Twelve inches may seem small. However, in drainage terms, it’s huge.
A topographic survey measures those differences precisely. It shows where your home sits in relation to the street, the driveway, the patio, and the backyard. Instead of guessing, you see actual elevation numbers.
Subdivisions Change Over Time
Many neighborhoods in Bowling Green were graded years ago. At the time, builders shaped the lots to move water away from homes. Everything likely worked well when the houses were new.
But land never stays exactly the same.
Soil settles. Homeowners add landscaping. Someone installs a new driveway. A neighbor builds a retaining wall. Over time, these small changes shift how water flows between properties.
Because of that, a yard that once drained properly can slowly turn into a low spot. Water might begin pooling near the foundation or collecting near a garage entrance.
A topographic survey captures current elevations, not what the builder intended years ago. That updated information helps you understand how your property functions today.
“Not in a Flood Zone” Doesn’t Mean Protected
Flood maps serve an important purpose. They identify areas at risk from large-scale water events. However, they don’t measure small elevation differences across your front yard.
For example, a flood map won’t tell you if your patio sits slightly higher than your back door. It won’t show that your driveway slopes inward instead of toward the street. It also won’t account for runoff coming from a neighbor’s higher lot.
Surface water causes many everyday flooding issues, especially during intense rain bursts. When storms drop several inches of rain quickly, water flows over land before it has time to soak in. If your home sits in that path—even slightly—you may see repeated problems.
That’s why relying only on floodplain maps leaves a gap. A topographic survey fills that gap with property-specific data.
What a Topographic Survey Actually Reveals

Many people think surveys only mark property lines. In reality, a topographic survey maps the shape of the land itself.
It shows how high your finished floor sits. It measures the slope of your driveway. It captures the elevation of your yard, patio, and surrounding ground. Most importantly, it reveals how all those pieces connect.
Let’s say your backyard slopes toward your crawlspace by a few inches over 25 feet. To your eye, it looks flat. However, during heavy rain, that subtle tilt sends water toward the house. A survey highlights that hidden slope before it turns into mold, moisture, or foundation damage.
Likewise, if your garage floor sits lower than the driveway apron, even by a small margin, runoff can enter during storms. A topographic survey brings that relationship into clear view.
The Real Cost of Ignoring Elevation
Water damage rarely fixes itself. Instead, it grows.
First, you notice damp spots. Then you see staining on drywall or smell mustiness in the crawlspace. Over time, mold develops or flooring warps. Repairs quickly climb into the thousands.
Meanwhile, quick fixes often fail. Adding more mulch, installing small drains, or resealing foundation walls won’t solve a grading issue.

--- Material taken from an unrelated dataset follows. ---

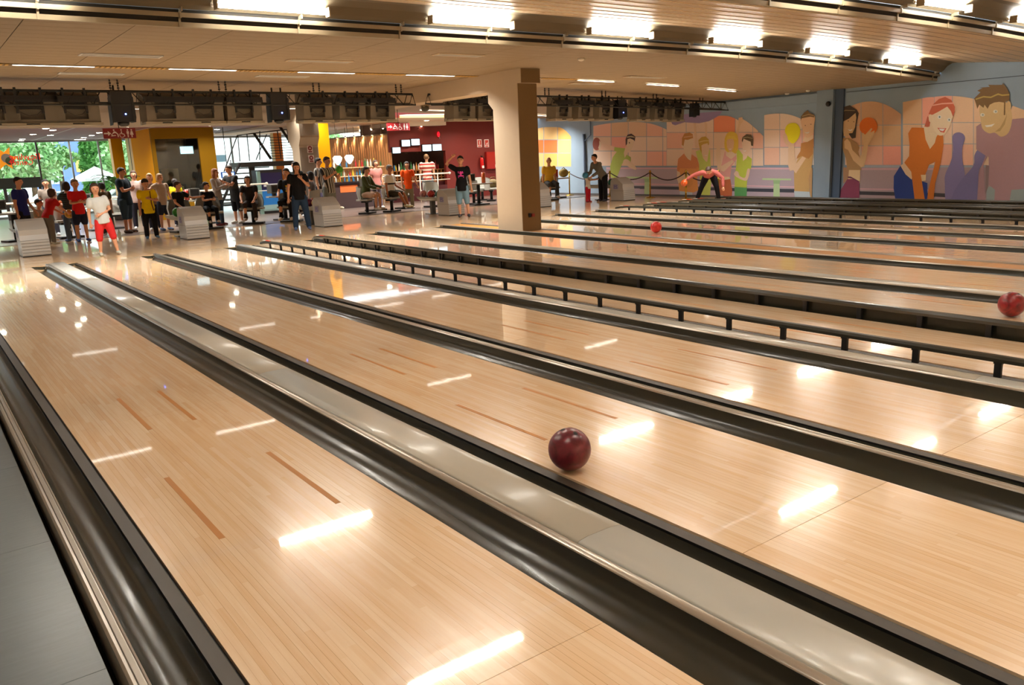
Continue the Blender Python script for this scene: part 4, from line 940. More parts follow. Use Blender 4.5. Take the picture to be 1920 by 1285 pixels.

Without knowing the elevation differences, you’re guessing.
On the other hand, measuring the land gives you direction. Once you understand how high or low your home sits, you can design a real solution that addresses the root cause.
Flood Safety Week Is a Reminder to Measure, Not Guess
Flood Safety Week encourages preparation. However, preparation should go beyond checking weather apps.
In Bowling Green, small rises and dips shape how water behaves across neighborhoods. Even a gentle slope can redirect runoff from one property to another. Therefore, knowing your exact elevation relationship to surrounding ground becomes powerful information.
A topographic survey doesn’t just create a map. It gives you clarity. It shows whether those critical 12 inches work in your favor—or against you.
Before the next heavy rain rolls through Warren County, take a closer look at your yard. If you’ve ever wondered whether your home sits just a little too low, now is the time to find out.
Because when it comes to flooding, inches matter.